Uma curiosidade do Bash. É possível escrever o bloco if-fi comando acima de forma mais compacta utilizando um tipo de expansão de parâmetros bem específica do Shell Script. Eu particularmente acho ilegível, por isso não utilizei no exemplo. A saber:
# se optarg estiver definido, retorne, caso contrário use name
options[${name}]=${OPTARG:-name};
Utilização
Este script é bastante genérico e se adequará ao OPTSTRING dado sem muita complicação. Assuma que estamos utilizando a OPTSTRING que dei no começo do artigo:
OPTSTRING="a:b:c";
Para acessar um parâmetro que tenha valores basta invocá-lo diretamente onde ele for necessário:
variavel=${options['a']};
O mesmo se aplica às opções que não tenham valores, que agora funcionam como switches:
if [[ ${options['c']} ]]
Utilizar as expansões do Shell (
Shell Parameter Expansion) aqui pode ser bastante útil, embora torne o código indigesto:
variavel=${options['a']:-"x"}; # se a não foi dado, assuma x
${options['a']:="x"}; # se a não foi dado, defina como x, bom para os defaults
${options['a']:?"Erro!"}; # se a não foi dado, declare erro e encerre
${options['c']:+"x"}; # se c foi dado, retorne x (mini switch)
Conclusão
O getopts é um comando encontrado nativamente no
Linux e faz parte no conjunto de comandos do Posix. Ele abre novas possibilidades para escrever scripts interativos em Bash de uma forma relativamente simples. Mesmo com as suas limitações, o getopts é relativamente simples de utilizar e pode ser generalizado com alguma facilidade para vários scripts.

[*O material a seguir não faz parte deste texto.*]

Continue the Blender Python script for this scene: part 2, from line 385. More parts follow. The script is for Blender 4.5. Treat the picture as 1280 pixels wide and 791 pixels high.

Adicionalmente, o getopts pode ser utilizado tanto no script principal quando nas chamadas de função do Bash, as quais, possuem uma estrutura de parâmetros similar ao de um script tradicional. O resultado final lembra uma sub-rotina em Perl.
Outros tutoriais aqui no VOL sobre o assunto utilizam uma estrutura muito comum associada ao getops que são os case do Bash (
Criando programas com opções), funciona bem com um número limitado de opções simultâneas. E tem bastante coisa no fórum também.